Melancholy association

Autumn in poetry has often been associated with melancholy. The possibilities of summer are gone, and the chill of winter is on the horizon. Skies turn grey, and people turn inward, both physically and mentally. Rainer Maria Rilke, a German poet, has expressed such sentiments in one of his most famous poems, Herbsttag (Autumn Day), which reads in part:

Wer jetzt kein Haus hat, baut sich keines mehr.
Wer jetzt allein ist, wird es lange bleiben,
wird wachen, lesen, lange Briefe schreiben
und wird in den Alleen hin und her
unruhig wandern, wenn die Blätter treiben.

This translates roughly (there is no official translation) to:

Who now has no house, will not build one (anymore).
Who now is alone, will remain so for long,
will wake, and read, and write long letters
and back and forth on the boulevards
will restlessly wander, while the leaves blow.
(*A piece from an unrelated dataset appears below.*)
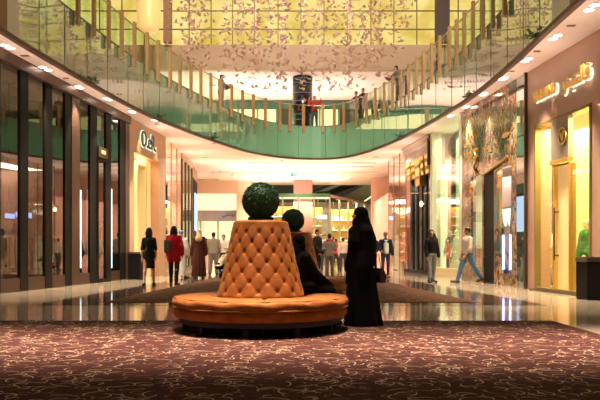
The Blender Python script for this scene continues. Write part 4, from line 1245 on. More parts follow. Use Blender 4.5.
wallseg(Face((-6.4,43.6),(-7.1,48)), 0, 4.4, 0, .2, 0, HT, 'wall_lobby_1', M_white)

# ---------- far end, bright white shop with grey sign band
F6 = Face((-7.1, 48), (-4.35, 48)); 
F6b = Face((-7.1, 48), (-3.4, 48)); S6 = Store(F6b, 'storefront', 'bright cream shopfront with a steel band sign in Arabic at the far end')
uL, uR = 0, F6b.u(237)
zb0, zb1 = F6b.z(220.5, 0), F6b.z(210.5, 0)
S6.bx('upper_wall', 0, uR, 0, .1, zb1, F6b.z(193.5,0), pm('lit_white_wall', (.92,.86,.72), .6, emit=(1,.9,.68), es=.55))
S6.bx('header', 0, uR, -.25, .1, F6b.z(193.5,0), HT, pm('header_peach', (.68,.46,.33), .6))
sb = S6.bx('sign_band', 0, uR, -.18, 0, zb0, zb1, pm('steel_band', (.42,.36,.38), .3, metal=.7, var=.4, scale=1.2))
S6.text('lettering', '\uFEF2\uFEB8\uFE97\uFEEE\uFEDF', (F6b.u(222,-.2), F6b.u(235,-.2), zb0+.16, zb1-.16), -.22, -.18, M_black, sb)
S6.bx('lit_back_panel', 0, uR, .8, .85, 0, zb0, pm('lit_pale_back', (.9,.86,.7), .6, emit=(1,.92,.68), es=.75))
for px in (200.5, 218, 236): S6.bx('frame_post', F6b.u(px)-.06, F6b.u(px)+.06, -.04, .06, 0, zb0, pm('olive_post', (.42,.42,.2), .5))
S6.bx('glass', 0, uR, 0, .02, .1, zb0, M_clear)
S6.bx('stone_pier', uR, F6b.u(251), -.3, .3, 0, HT, pm('peach_pier', (.72,.5,.36), .6))
for px, d, lab in ((207,.45,'pale mannequin in the cream shop window nearer the blue screen'),(229,.45,'pale mannequin in the cream shop window nearer the peach pier')):
    mannequin(S6, F6b.u(px,d), d, 1.7, 0, cloth('mqc', (.6,.45,.35)), lab, kind='dress')

# ---------- round column at the far end
cc = P(303, 0, 47.0); m = MB(); m.lathe([(.64,0),(.64,H1-.09)], 40, (cc.x, cc.y+.5, 0)); tag(m.build('column_far', pm('rose_column', (.36,.19,.16), .5), smooth=True), kind='structure')

# ---------- glass pavilion shop
k0 = P(251,0,44); k1 = P(330,0,44); k2 = P(372,0,51.5)
HK = 4.38
G1 = Face((k0.x,44),(k1.x,44)); G2 = Face((k1.x,44),(k2.x,51.5))
S7 = Store(G1, 'glass_pavilion', 'glass-walled shop with a green top edge and gold shelves behind the sofas', 'shop')
M_gtop = pm('green_edge', (.07,.15,.07), .4)
S7.bx('top_edge', -.05, G1.L+.05, -.05, .10, HK, HK+.22, M_gtop); S7.bx('lit_header', 0, G1.L, 0, .06, HK-.12, HK, pm('pale_head', (.8,.8,.6), .5, emit=(1,.95,.7), es=.5))
for k in range(6): S7.bx('mullion', G1.L*k/5-.04, G1.L*k/5+.04, -.04, .06, 0, HK, pm('champagne', (.55,.48,.32), .35, metal=.5))
S7.bx('glass', 0, G1.L, 0, .02, 0, HK-.1, M_clear)
ang = math.atan2(G2.t.y, G2.t.x)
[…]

Similar examples may be found in William Butler Yeats' poem The Wild Swans at Coole where the maturing season that the poet observes symbolically represents his own aging self. Like the natural world that he observes he too has reached his prime and now must look forward to the inevitability of old age and death. Paul Verlaine's " Chanson d'automne" ("Autumn Song") is likewise characterized by strong, painful feelings of sorrow.

Other associations

In the U.S., autumn is also associated with the Halloween season (which in turn was influenced by Samhain, a Celtic autumn festival), and with it a widespread marketing campaign that promotes it. The television, film, book, costume, home decoration, and confectionery industries use this time of year to promote products closely associated with such holiday, with promotions going from early September to 31 October, since their themes rapidly lose strength once the holiday ends, and advertising starts concentrating on Christmas.
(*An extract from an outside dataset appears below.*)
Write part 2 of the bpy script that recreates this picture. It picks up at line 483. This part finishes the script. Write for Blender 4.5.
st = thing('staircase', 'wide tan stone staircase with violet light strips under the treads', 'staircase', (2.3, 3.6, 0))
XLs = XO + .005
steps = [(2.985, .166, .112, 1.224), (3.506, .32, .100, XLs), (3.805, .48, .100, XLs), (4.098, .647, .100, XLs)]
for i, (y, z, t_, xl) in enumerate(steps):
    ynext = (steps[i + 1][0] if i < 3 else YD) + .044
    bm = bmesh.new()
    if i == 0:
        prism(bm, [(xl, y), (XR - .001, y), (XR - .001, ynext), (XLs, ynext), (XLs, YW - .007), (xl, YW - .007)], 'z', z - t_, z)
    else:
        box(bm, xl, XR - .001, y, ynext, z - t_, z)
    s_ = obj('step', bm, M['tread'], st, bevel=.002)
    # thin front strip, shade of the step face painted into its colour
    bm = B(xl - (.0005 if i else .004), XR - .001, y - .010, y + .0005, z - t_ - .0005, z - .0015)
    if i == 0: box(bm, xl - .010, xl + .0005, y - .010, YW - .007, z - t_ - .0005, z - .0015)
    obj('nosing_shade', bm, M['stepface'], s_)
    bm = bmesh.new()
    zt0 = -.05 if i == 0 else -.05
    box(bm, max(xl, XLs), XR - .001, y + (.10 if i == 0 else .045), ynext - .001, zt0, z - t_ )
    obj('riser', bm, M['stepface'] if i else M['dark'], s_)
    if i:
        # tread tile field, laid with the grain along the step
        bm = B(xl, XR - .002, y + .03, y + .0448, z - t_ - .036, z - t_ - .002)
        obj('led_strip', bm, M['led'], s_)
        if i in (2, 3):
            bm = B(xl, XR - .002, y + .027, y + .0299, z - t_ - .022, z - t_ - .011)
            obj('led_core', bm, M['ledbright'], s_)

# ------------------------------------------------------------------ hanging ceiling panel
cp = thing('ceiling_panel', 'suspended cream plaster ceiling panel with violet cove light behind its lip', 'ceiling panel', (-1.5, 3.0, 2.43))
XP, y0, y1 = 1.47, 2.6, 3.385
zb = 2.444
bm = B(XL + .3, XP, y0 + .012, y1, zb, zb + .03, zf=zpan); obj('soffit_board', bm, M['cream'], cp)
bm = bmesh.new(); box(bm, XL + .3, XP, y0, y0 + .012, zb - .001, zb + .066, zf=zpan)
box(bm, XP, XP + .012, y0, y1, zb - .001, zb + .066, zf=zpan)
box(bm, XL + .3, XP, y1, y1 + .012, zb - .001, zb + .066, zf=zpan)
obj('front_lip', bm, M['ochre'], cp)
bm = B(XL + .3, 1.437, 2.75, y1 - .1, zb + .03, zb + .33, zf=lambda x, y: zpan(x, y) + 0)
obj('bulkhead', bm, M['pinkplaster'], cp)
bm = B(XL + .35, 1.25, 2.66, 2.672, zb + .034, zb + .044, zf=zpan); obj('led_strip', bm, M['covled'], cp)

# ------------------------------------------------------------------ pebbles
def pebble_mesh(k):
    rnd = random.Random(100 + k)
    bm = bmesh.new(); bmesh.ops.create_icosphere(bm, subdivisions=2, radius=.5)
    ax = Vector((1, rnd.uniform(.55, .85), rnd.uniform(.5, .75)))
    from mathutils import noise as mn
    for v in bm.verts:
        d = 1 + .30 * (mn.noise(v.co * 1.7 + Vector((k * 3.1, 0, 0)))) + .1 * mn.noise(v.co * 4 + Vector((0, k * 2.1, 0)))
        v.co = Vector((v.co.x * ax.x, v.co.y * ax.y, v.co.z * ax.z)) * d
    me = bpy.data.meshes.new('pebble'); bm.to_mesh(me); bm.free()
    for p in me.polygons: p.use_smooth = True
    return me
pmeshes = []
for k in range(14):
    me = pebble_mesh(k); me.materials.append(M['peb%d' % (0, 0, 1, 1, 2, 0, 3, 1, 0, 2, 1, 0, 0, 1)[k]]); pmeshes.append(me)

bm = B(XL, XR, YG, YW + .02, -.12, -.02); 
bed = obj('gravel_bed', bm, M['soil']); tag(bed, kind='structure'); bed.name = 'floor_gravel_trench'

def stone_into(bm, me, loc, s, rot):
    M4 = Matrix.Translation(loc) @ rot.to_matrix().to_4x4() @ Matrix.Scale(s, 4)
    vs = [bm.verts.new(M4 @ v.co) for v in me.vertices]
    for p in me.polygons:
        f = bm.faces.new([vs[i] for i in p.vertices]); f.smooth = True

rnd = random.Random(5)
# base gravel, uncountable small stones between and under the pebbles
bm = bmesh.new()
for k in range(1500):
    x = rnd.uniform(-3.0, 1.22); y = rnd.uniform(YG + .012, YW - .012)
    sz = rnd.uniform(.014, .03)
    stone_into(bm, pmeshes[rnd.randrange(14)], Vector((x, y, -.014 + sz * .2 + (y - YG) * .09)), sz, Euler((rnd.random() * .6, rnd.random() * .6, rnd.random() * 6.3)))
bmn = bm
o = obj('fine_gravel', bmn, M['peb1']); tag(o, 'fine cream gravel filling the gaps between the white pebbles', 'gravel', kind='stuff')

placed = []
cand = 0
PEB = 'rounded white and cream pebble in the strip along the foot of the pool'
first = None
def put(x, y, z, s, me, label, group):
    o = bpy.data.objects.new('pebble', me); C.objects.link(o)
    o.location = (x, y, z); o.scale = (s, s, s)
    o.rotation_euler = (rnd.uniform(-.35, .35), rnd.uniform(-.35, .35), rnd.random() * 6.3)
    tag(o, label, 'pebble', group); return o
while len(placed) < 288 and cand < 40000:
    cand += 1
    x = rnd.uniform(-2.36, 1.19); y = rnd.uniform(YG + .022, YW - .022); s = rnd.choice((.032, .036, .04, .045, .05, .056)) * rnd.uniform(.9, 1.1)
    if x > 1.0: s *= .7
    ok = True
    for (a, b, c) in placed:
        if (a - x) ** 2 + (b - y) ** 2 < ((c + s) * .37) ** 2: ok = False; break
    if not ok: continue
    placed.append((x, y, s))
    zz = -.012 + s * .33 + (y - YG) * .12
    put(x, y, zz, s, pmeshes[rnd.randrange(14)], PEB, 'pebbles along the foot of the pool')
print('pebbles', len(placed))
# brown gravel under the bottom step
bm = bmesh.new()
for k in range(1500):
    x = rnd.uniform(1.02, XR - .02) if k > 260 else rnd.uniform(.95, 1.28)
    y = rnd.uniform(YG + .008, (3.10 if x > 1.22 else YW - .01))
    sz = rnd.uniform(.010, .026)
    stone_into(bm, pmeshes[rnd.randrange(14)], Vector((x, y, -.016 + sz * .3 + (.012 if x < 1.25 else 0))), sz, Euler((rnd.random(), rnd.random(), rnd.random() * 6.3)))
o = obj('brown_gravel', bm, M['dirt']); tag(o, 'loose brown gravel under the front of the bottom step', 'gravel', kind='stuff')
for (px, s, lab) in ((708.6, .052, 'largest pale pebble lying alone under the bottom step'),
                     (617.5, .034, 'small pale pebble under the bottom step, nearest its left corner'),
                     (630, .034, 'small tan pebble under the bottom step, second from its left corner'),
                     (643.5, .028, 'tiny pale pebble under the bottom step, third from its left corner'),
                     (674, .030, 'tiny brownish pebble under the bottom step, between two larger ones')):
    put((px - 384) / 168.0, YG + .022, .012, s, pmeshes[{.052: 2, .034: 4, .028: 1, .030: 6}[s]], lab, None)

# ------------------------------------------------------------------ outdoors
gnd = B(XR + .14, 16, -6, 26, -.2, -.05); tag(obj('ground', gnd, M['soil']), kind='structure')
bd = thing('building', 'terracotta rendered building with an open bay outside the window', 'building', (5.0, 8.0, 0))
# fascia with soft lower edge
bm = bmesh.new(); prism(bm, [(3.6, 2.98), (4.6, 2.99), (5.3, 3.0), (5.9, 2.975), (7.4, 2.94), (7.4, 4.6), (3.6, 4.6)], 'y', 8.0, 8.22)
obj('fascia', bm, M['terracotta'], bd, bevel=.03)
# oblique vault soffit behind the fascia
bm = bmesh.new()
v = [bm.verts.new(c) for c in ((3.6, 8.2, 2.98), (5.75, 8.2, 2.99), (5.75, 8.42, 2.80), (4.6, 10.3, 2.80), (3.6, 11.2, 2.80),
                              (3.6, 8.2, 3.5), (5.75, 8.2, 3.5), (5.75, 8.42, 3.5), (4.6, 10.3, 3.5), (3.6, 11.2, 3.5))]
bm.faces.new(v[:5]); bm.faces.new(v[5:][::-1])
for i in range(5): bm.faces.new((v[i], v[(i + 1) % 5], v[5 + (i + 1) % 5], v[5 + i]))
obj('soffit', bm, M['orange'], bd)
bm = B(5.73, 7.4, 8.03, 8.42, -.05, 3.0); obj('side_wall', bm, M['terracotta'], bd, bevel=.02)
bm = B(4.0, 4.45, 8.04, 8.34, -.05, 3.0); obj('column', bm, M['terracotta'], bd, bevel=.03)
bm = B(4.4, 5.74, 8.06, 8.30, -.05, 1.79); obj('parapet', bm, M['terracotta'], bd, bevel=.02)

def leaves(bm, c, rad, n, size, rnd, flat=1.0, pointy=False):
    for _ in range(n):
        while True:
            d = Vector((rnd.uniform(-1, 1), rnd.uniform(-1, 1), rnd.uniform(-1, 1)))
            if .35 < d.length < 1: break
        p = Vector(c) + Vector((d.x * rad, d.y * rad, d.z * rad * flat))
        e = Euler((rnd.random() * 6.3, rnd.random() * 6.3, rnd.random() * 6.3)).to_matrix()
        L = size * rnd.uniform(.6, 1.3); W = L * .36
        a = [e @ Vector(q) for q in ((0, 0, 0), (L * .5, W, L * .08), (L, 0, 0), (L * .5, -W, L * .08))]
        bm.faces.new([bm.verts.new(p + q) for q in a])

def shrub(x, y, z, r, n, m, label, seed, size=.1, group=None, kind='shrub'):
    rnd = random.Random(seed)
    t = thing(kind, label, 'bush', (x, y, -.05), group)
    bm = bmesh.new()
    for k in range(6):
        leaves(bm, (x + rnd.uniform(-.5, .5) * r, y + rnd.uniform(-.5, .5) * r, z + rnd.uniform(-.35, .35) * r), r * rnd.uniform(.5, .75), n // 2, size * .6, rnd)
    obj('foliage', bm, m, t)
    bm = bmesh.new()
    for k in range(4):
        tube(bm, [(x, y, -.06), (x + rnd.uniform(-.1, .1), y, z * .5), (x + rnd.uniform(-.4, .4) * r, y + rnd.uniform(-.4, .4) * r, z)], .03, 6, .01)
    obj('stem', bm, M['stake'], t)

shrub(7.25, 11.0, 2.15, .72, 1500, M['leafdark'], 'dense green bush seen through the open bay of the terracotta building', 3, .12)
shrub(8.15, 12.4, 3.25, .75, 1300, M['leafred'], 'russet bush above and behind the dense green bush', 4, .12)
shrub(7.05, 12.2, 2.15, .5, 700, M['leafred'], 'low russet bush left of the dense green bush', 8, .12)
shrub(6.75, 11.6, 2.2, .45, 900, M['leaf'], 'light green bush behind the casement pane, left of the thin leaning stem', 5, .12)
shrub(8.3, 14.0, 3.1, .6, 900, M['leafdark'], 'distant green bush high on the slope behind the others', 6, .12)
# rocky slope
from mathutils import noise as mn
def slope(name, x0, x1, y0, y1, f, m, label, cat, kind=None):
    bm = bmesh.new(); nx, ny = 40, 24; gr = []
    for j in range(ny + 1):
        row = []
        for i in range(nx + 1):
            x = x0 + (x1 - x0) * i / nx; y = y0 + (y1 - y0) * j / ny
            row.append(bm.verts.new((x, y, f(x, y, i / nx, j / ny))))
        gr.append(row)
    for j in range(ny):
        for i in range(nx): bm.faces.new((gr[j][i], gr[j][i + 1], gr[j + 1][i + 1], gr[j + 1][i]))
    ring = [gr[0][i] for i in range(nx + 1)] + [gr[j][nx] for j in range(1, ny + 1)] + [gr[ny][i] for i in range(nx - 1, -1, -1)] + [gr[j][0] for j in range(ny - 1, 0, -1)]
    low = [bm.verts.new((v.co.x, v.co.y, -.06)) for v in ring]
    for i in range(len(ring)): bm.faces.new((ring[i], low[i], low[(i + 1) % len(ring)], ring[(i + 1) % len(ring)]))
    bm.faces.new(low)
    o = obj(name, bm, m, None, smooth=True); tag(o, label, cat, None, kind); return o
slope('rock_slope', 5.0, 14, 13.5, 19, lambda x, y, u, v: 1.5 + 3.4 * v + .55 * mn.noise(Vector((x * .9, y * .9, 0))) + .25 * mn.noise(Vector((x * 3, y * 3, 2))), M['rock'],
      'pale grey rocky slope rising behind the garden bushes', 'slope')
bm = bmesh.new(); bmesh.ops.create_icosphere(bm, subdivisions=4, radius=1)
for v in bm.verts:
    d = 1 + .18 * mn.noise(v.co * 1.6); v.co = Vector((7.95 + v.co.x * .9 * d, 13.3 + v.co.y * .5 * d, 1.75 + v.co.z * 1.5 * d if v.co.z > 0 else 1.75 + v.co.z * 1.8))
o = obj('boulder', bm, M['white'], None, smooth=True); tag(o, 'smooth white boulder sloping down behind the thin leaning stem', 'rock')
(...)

Brilliant orange of sunlight autumn trees.
Brilliant orange of sunlight autumn trees.
Autumn in Pennsylvania.
Autumn in Pennsylvania.

Although colour change in leaves occurs wherever deciduous trees are found, coloured autumn foliage is most famously noted in two regions of the world: most of Canada and the United States; and Eastern Asia, including China, Korea, and Japan. It can also be very significant in Australia and New Zealand, but not to the same degree.

Eastern Canada and the New England region of the United States are famous for the brilliance of their fall foliage, and a seasonal tourist industry has grown up around the few weeks in autumn when the leaves are at their peak.